Among environmentalists, a baseline is an important reference point for measuring the health of ecosystems. It provides information against which to evaluate change. It's how things used to be. It is the tall grass prairies filled with buffalo, the swamps of Florida teeming with bird life and the rivers of the Northwest packed with salmon. In an ideal world, the baseline for any given habitat would be what was there before humans had much impact.

If we know the baseline for a degraded ecosystem, we can work to restore it. But if the baseline shifted before we really had a chance to chart it, then we can end up accepting a degraded state as normal -- or even as an improvement.

These questions are particularly important to ask about oceans, my main research interest. Last year Jeremy Jackson of the Scripps Institution of Oceanography brought the problem into focus with a cover article in Science that was chosen by Discover magazine as the most important discovery of the year.

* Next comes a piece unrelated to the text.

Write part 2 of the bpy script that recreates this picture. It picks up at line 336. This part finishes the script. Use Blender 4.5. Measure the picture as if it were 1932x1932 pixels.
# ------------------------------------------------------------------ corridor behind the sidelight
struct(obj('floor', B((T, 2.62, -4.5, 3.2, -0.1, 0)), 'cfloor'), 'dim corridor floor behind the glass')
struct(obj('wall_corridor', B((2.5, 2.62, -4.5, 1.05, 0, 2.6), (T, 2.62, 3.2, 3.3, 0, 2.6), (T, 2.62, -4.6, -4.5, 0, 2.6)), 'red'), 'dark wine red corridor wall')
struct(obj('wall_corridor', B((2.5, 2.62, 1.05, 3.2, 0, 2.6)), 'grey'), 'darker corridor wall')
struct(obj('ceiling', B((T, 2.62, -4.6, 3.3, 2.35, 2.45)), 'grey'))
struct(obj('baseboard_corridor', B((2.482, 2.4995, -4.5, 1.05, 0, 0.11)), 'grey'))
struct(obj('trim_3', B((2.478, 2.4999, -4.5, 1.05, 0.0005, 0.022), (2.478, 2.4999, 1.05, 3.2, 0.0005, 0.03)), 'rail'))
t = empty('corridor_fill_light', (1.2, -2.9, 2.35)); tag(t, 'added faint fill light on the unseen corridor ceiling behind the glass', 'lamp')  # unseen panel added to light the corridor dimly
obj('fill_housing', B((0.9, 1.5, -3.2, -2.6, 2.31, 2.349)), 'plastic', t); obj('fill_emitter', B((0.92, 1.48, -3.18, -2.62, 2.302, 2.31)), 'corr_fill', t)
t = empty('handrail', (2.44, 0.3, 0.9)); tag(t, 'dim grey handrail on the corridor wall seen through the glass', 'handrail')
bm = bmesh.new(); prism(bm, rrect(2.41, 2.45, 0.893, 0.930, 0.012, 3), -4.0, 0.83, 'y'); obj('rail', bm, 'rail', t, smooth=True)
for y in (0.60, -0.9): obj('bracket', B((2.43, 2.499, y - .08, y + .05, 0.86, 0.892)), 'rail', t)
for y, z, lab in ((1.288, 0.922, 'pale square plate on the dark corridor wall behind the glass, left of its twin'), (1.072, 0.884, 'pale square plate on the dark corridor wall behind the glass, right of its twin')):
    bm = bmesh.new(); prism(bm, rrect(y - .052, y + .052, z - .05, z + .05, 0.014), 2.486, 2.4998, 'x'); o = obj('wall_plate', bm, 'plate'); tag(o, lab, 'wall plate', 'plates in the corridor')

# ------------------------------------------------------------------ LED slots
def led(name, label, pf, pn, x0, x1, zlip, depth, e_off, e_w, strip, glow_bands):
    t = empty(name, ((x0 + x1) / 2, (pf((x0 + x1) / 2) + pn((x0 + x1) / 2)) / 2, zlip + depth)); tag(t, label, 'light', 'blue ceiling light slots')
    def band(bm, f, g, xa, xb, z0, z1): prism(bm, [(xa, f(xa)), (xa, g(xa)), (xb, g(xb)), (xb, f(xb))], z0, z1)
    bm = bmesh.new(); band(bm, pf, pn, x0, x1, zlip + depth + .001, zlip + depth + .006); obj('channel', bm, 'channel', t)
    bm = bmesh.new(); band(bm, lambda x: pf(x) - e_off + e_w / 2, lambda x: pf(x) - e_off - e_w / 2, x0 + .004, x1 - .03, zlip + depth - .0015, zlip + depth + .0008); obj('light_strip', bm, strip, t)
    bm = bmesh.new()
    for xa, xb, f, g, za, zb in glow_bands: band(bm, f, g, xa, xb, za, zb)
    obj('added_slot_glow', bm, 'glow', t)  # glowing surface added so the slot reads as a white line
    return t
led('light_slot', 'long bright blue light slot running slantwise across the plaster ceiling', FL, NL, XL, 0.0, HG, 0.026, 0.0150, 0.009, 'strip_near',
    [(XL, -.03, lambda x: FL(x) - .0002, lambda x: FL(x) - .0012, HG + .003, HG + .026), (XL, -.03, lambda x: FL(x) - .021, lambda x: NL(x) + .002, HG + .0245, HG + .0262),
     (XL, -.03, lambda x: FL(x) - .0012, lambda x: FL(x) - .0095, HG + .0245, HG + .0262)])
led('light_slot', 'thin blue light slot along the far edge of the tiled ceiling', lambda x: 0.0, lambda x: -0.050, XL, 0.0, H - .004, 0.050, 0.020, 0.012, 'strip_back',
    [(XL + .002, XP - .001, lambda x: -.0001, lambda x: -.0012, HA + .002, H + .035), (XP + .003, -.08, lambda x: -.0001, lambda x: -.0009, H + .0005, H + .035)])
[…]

Jackson and his 18 co-authors pulled together data from around the world to make the case that overfishing had been the most important alteration to the oceans over the past millennium. Furthermore, humans have had such a strong effect on the oceans for so long that, in many locations, it is difficult to even imagine how full of life the oceans used to be.

One of scientists' biggest concerns is that the baselines have shifted for many ocean ecosystems. What this means is that people are now visiting degraded coastal environments and calling them beautiful, unaware of how they used to look.

One of the things I tried to do in my Long Island Sound book was present a portrait of what the natural world was like 400 years ago, and when I give a talk I make sure to include a section that sketches the same thing – the incredible spring spawning runs of anadromous fish, the huge sturgeon, the lobsters big enough to feed 12 men. (I understand John Waldman did the same thing for New York Harbor in his book Heartbeats in the Muck, although I haven’t read it yet.)

For Long Island Sound, this is the baseline. We shouldn’t be satisfied merely to make things better compared to 1987 or some other year when conditions were appalling. Bring back the lobster, bring back the winter flounder. Let the shad spawn in dozens of rivers.

Kent Redford, by the way, turned out to be an excellent cook. He served striped bass brightened by a tiny branch of tart, scarlet currents. Were there any fish he wouldn’t serve? Absolutely, he said. Chilean sea bass. They’ve been so overfished it would unconscionable to eat one.